-- begin SUPPLIED DATA --

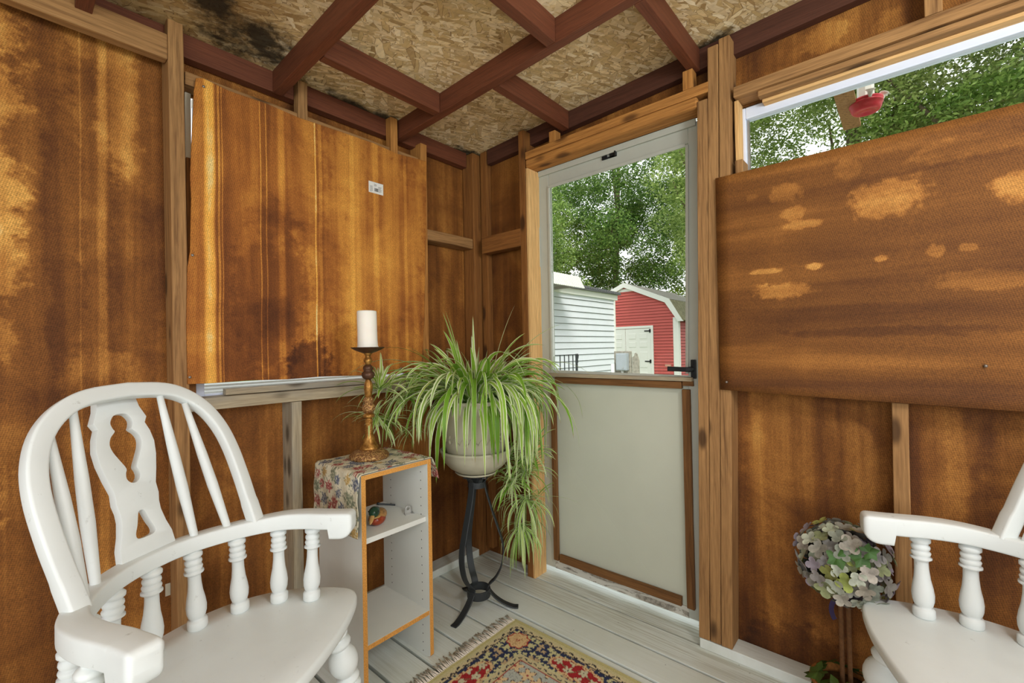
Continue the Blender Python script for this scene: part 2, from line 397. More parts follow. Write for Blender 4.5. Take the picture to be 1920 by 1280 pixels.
def bev(o, w, seg=2, ang=35):
    m = o.modifiers.new('b', 'BEVEL'); m.width = w; m.segments = seg; m.limit_method = 'ANGLE'; m.angle_limit = math.radians(ang); m.harden_normals = False
    return o
def smooth_by_angle(o, ang=40):
    me = o.data; me.polygons.foreach_set('use_smooth', [True]*len(me.polygons))
    bm = bmesh.new(); bm.from_mesh(me)
    for e in bm.edges:
        if len(e.link_faces) == 2 and e.calc_face_angle(0) > math.radians(ang): e.smooth = False
    bm.to_mesh(me); bm.free(); return o
def rsec(w, h, r=.3, n=4):
    """rounded rectangle section, full width w, height h"""
    R = min(w, h)*r; out = []
    for cx, cy, a0 in ((w/2-R, h/2-R, 0), (-w/2+R, h/2-R, 90), (-w/2+R, -h/2+R, 180), (w/2-R, -h/2+R, 270)):
        for k in range(n+1):
            a = math.radians(a0+90*k/n); out.append((cx+R*math.cos(a), cy+R*math.sin(a)))
    return out
def catmull(P, n=6, closed=False):
    P = [Vector(p) for p in P]; m = len(P); out = []
    for i in range(m if closed else m-1):
        a = P[i-1] if (i or closed) else P[0]*2-P[1]; b = P[i]; c = P[(i+1) % m]; d = P[(i+2) % m] if (closed or i+2 < m) else c*2-b
        for k in range(n):
            t = k/n; out.append(.5*((2*b)+(c-a)*t+(2*a-5*b+4*c-d)*t*t+(3*b-a-3*c+d)*t**3))
    if not closed: out.append(P[-1])
    return out
def extrude_poly(outline, holes, th, smoothpts=True):
    """flat board with holes cut in it (2D outline) -> mesh, thickness th about z=0"""
    cu = bpy.data.curves.new('c', 'CURVE'); cu.dimensions = '2D'; cu.fill_mode = 'BOTH'; cu.extrude = th/2-.0015; cu.bevel_depth = .0015; cu.bevel_resolution = 1; cu.offset = -.0015
    for pts in [outline]+holes:
        s = cu.splines.new('POLY'); s.points.add(len(pts)-1); s.use_cyclic_u = True
        for q, p in zip(s.points, pts): q.co = (p[0], p[1], 0, 1)
    o = bpy.data.objects.new('c', cu); COL.objects.link(o); bpy.context.view_layer.update()
    me = bpy.data.meshes.new_from_object(o); bpy.data.objects.remove(o); bpy.data.curves.remove(cu); return me

def lumber(name, label, x, y, z, mat, cat='stud', lean=(0, 0), top=None, parent=None, group=None, bevel=.002, kind=None, jitter=.0008):
    """a length of lumber given by its extents; local Z runs along its length; lean shifts the far end"""
    lo = [min(a) for a in (x, y, z)]; hi = [max(a) for a in (x, y, z)]
    d = [b-a for a, b in zip(lo, hi)]; ax = d.index(max(d)); c = Vector([(a+b)/2 for a, b in zip(lo, hi)])
    L = d[ax]; oth = [i for i in range(3) if i != ax]; w, t = d[oth[0]], d[oth[1]]
    seg = max(2, int(L/.15)); rnd = random.Random(hash((round(c.x, 3), round(c.y, 3), round(c.z, 3))) & 0xffff)
    vs = []; fs = []
    for i in range(seg+1):
        s = i/seg; zz = (s-.5)*L; lx, ly = lean[0]*(s-.5), lean[1]*(s-.5)
        for (a, b) in ((-1, -1), (1, -1), (1, 1), (-1, 1)):
            vs.append((a*w/2+lx+rnd.uniform(-1, 1)*jitter, b*t/2+ly+rnd.uniform(-1, 1)*jitter, zz))
    for i in range(seg):
        for k in range(4): fs.append((i*4+k, i*4+(k+1) % 4, (i+1)*4+(k+1) % 4, (i+1)*4+k))
    fs += [(3, 2, 1, 0), tuple(seg*4+k for k in range(4))]
    o = obj(name, vs, fs, mat, parent)
    E = [Vector((1, 0, 0)), Vector((0, 1, 0)), Vector((0, 0, 1))]
    R = Matrix.Identity(4)
    for i in range(3): R[i][0] = E[oth[0]][i]; R[i][1] = E[oth[1]][i]; R[i][2] = E[ax][i]
    if R.to_3x3().determinant() < 0:
        bm = bmesh.new(); bm.from_mesh(o.data); 
        for v in bm.verts: v.co.y *= -1
        bmesh.ops.reverse_faces(bm, faces=bm.faces); bm.to_mesh(o.data); bm.free()
        for i in range(3): R[i][1] *= -1
    R.translation = c; o.matrix_world = R
    if bevel: bev(o, bevel, 2)
    if label: tag(o, label, cat, group, kind)
    return o

# ------------------------------------------------------------------ room shell
YF, YS, XF, XS = 1.80, 1.889, 1.75, 1.839
XB, YB = -1.8, -2.6                       # rear walls, behind the photographer
CS = .037
def ceil_z(y): return 2.25+CS*(1.85-y)

def px_st(l, ax, v):
    out = []
    h = 0 if ax == 1 else 1
    for (x0, y0, x1, y1, a) in l:
        c = on((x0+x1)/2, (y0+y1)/2, ax, v); p = on(x0, (y0+y1)/2, ax, v); q = on((x0+x1)/2, y0, ax, v)
        out.append((c[h], c[2], max(.01, abs(c[h]-p[h])), max(.01, abs(c[2]-q[2])), a))
    return out

stL = px_st([(-260, -80, 62, 260, .26), (-200, 250, 86, 470, .30), (-60, 430, 60, 560, .22), (-200, 560, 40, 700, .16), (175, -20, 262, 335, .17), (110, -60, 185, 120, .10), (80, 130, 160, 700, -.10),
             (200, 330, 320, 700, -.07), (-300, 860, 40, 1030, .28), (-100, 640, 300, 720, .05), (130, 640, 240, 720, .05)], 1, YS)
wallL = fibre('brown_fibreboard_left', 0, FB, 1, stL, bright=.94, lines=[(on(150, 300, 1, YS)[0], .003, .10), (on(193, 500, 1, YS)[0], .016, .12)])
mb = MB()
wx0, wx1, wz0, wz1 = .43, 1.39, .985, 2.06
T = .012
mb.box(XB, wx0, YS, YS+T, -.02, 2.186).box(wx1, 1.86, YS, YS+T, -.02, 2.186).box(wx0, wx1, YS, YS+T, -.02, wz0).box(wx0, wx1, YS, YS+T, wz1, 2.186)
tag(mb.build('wall_left', wallL), kind='structure')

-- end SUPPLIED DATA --

• [TASK GOAL]:
Leave the images out and output the remaining material exactly as it stands.

• [SOLUTION]:
Continue the Blender Python script for this scene: part 2, from line 397. More parts follow. Write for Blender 4.5. Take the picture to be 1920 by 1280 pixels.
def bev(o, w, seg=2, ang=35):
    m = o.modifiers.new('b', 'BEVEL'); m.width = w; m.segments = seg; m.limit_method = 'ANGLE'; m.angle_limit = math.radians(ang); m.harden_normals = False
    return o
def smooth_by_angle(o, ang=40):
    me = o.data; me.polygons.foreach_set('use_smooth', [True]*len(me.polygons))
    bm = bmesh.new(); bm.from_mesh(me)
    for e in bm.edges:
        if len(e.link_faces) == 2 and e.calc_face_angle(0) > math.radians(ang): e.smooth = False
    bm.to_mesh(me); bm.free(); return o
def rsec(w, h, r=.3, n=4):
    """rounded rectangle section, full width w, height h"""
    R = min(w, h)*r; out = []
    for cx, cy, a0 in ((w/2-R, h/2-R, 0), (-w/2+R, h/2-R, 90), (-w/2+R, -h/2+R, 180), (w/2-R, -h/2+R, 270)):
        for k in range(n+1):
            a = math.radians(a0+90*k/n); out.append((cx+R*math.cos(a), cy+R*math.sin(a)))
    return out
def catmull(P, n=6, closed=False):
    P = [Vector(p) for p in P]; m = len(P); out = []
    for i in range(m if closed else m-1):
        a = P[i-1] if (i or closed) else P[0]*2-P[1]; b = P[i]; c = P[(i+1) % m]; d = P[(i+2) % m] if (closed or i+2 < m) else c*2-b
        for k in range(n):
            t = k/n; out.append(.5*((2*b)+(c-a)*t+(2*a-5*b+4*c-d)*t*t+(3*b-a-3*c+d)*t**3))
    if not closed: out.append(P[-1])
    return out
def extrude_poly(outline, holes, th, smoothpts=True):
    """flat board with holes cut in it (2D outline) -> mesh, thickness th about z=0"""
    cu = bpy.data.curves.new('c', 'CURVE'); cu.dimensions = '2D'; cu.fill_mode = 'BOTH'; cu.extrude = th/2-.0015; cu.bevel_depth = .0015; cu.bevel_resolution = 1; cu.offset = -.0015
    for pts in [outline]+holes:
        s = cu.splines.new('POLY'); s.points.add(len(pts)-1); s.use_cyclic_u = True
        for q, p in zip(s.points, pts): q.co = (p[0], p[1], 0, 1)
    o = bpy.data.objects.new('c', cu); COL.objects.link(o); bpy.context.view_layer.update()
    me = bpy.data.meshes.new_from_object(o); bpy.data.objects.remove(o); bpy.data.curves.remove(cu); return me

def lumber(name, label, x, y, z, mat, cat='stud', lean=(0, 0), top=None, parent=None, group=None, bevel=.002, kind=None, jitter=.0008):
    """a length of lumber given by its extents; local Z runs along its length; lean shifts the far end"""
    lo = [min(a) for a in (x, y, z)]; hi = [max(a) for a in (x, y, z)]
    d = [b-a for a, b in zip(lo, hi)]; ax = d.index(max(d)); c = Vector([(a+b)/2 for a, b in zip(lo, hi)])
    L = d[ax]; oth = [i for i in range(3) if i != ax]; w, t = d[oth[0]], d[oth[1]]
    seg = max(2, int(L/.15)); rnd = random.Random(hash((round(c.x, 3), round(c.y, 3), round(c.z, 3))) & 0xffff)
    vs = []; fs = []
    for i in range(seg+1):
        s = i/seg; zz = (s-.5)*L; lx, ly = lean[0]*(s-.5), lean[1]*(s-.5)
        for (a, b) in ((-1, -1), (1, -1), (1, 1), (-1, 1)):
            vs.append((a*w/2+lx+rnd.uniform(-1, 1)*jitter, b*t/2+ly+rnd.uniform(-1, 1)*jitter, zz))
    for i in range(seg):
        for k in range(4): fs.append((i*4+k, i*4+(k+1) % 4, (i+1)*4+(k+1) % 4, (i+1)*4+k))
    fs += [(3, 2, 1, 0), tuple(seg*4+k for k in range(4))]
    o = obj(name, vs, fs, mat, parent)
    E = [Vector((1, 0, 0)), Vector((0, 1, 0)), Vector((0, 0, 1))]
    R = Matrix.Identity(4)
    for i in range(3): R[i][0] = E[oth[0]][i]; R[i][1] = E[oth[1]][i]; R[i][2] = E[ax][i]
    if R.to_3x3().determinant() < 0:
        bm = bmesh.new(); bm.from_mesh(o.data); 
        for v in bm.verts: v.co.y *= -1
        bmesh.ops.reverse_faces(bm, faces=bm.faces); bm.to_mesh(o.data); bm.free()
        for i in range(3): R[i][1] *= -1
    R.translation = c; o.matrix_world = R
    if bevel: bev(o, bevel, 2)
    if label: tag(o, label, cat, group, kind)
    return o

# ------------------------------------------------------------------ room shell
YF, YS, XF, XS = 1.80, 1.889, 1.75, 1.839
XB, YB = -1.8, -2.6                       # rear walls, behind the photographer
CS = .037
def ceil_z(y): return 2.25+CS*(1.85-y)

def px_st(l, ax, v):
    out = []
    h = 0 if ax == 1 else 1
    for (x0, y0, x1, y1, a) in l:
        c = on((x0+x1)/2, (y0+y1)/2, ax, v); p = on(x0, (y0+y1)/2, ax, v); q = on((x0+x1)/2, y0, ax, v)
        out.append((c[h], c[2], max(.01, abs(c[h]-p[h])), max(.01, abs(c[2]-q[2])), a))
    return out

stL = px_st([(-260, -80, 62, 260, .26), (-200, 250, 86, 470, .30), (-60, 430, 60, 560, .22), (-200, 560, 40, 700, .16), (175, -20, 262, 335, .17), (110, -60, 185, 120, .10), (80, 130, 160, 700, -.10),
             (200, 330, 320, 700, -.07), (-300, 860, 40, 1030, .28), (-100, 640, 300, 720, .05), (130, 640, 240, 720, .05)], 1, YS)
wallL = fibre('brown_fibreboard_left', 0, FB, 1, stL, bright=.94, lines=[(on(150, 300, 1, YS)[0], .003, .10), (on(193, 500, 1, YS)[0], .016, .12)])
mb = MB()
wx0, wx1, wz0, wz1 = .43, 1.39, .985, 2.06
T = .012
mb.box(XB, wx0, YS, YS+T, -.02, 2.186).box(wx1, 1.86, YS, YS+T, -.02, 2.186).box(wx0, wx1, YS, YS+T, -.02, wz0).box(wx0, wx1, YS, YS+T, wz1, 2.186)
tag(mb.build('wall_left', wallL), kind='structure')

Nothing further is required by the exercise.